US Wireless Data Traffic Going Ludicrous

It’s not like we didn’t see it coming, wireless data is the current wave of the future. And the US is on track to surpass the exabyte mark. *Side note* Google Chrome does not recognize “exabyte” as word, in fact it only goes to “gigabyte”. So what is an exabyte? An exabyte is a 1 with 18 zeros on the end; for comparisons sake, a gigabyte is a 1 with nine zeros tagged on the end. If you went to the wiki page I linked, it has an interesting comparison for exabyte:

…all words ever spoken by human beings could be stored in approximately 5 exabytes of data…

It also notes that “one exabyte is equivalent to 50,000 years of DVD quality video”. Yep, in one year the US alone is on track to move that much data through their wireless carriers. Snap.
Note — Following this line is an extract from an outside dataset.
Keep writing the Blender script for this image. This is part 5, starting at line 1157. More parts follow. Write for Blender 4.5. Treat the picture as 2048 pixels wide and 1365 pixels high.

Here’s a pretty picture painted in Excel for you to look at:

Here are some wireless stats that I pilfered from GigaOM:

* In Q3 2010, 47% of the devices sold in the US were smartphones compared to 24% globally.
* The US Wireless data service revenues grew 7% Q/Q to $14B in Q310.
* Verizon and AT&T accounted for 85% of the increase in data revenues in Q3 2010.
* Per month data (blended) ARPU – Sprint $18.7 (estimated), Verizon $18.61, AT&T $17.35, T-Mobile – $12 (estimated), average $16.7
* Nearly 21 percent of T-Mobile USA subscribers are on the smartphone.
* Data now accounts for about 33 percent of total ARPU for carriers in the US. Sharma predicts that in 2013, one should expect data and voice revenues to be roughly equal for the US carriers.